As a postdoc, Collins found a chemistry career book published by the American Chemical Society that “opened my eyes to all of these different things that you can do with a degree in chemistry,” she recalls. After spending a year as an editor for the American Association for the Advancement of Science, Collins began teaching chemistry at Claflin University, an HBCU. Though teaching at an HBCU had been Collins’s dream, her passion for diversifying science eventually took her in a different direction. “I told myself if an opportunity was available where I could focus on diversity and inclusion efforts full-time, I wanted to try that,” she says. And so Collins jumped at the chance to become the director for graduate diversity recruiting in the sciences at the University of Washington.

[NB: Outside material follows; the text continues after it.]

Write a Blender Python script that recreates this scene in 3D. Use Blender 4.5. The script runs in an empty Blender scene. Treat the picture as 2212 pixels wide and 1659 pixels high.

After 2 years at UW, Collins realized she missed the classroom. She moved to the College of Wooster, where she worked closely with undergraduates. “That really started my thinking about delivering content a little bit differently in the classroom,” Collins says. Despite her successes, she was denied tenure. “What I learned is that you cannot run from who you are and what your passions are,” Collins says. After that, she spent a year as the director of education at the Charles H. Wright Museum of African American History developing interactive programming for K–12 students.
Collins is thriving in her current role as the executive director of the Marburger STEM Center at Lawrence Technological University. She continues to draw on her diverse experiences to help students find success. Making science accessible for the next generation requires a new approach, she says. “That means connecting with students in the classroom using their own experiences, such as pop culture, movies, and music,” she says.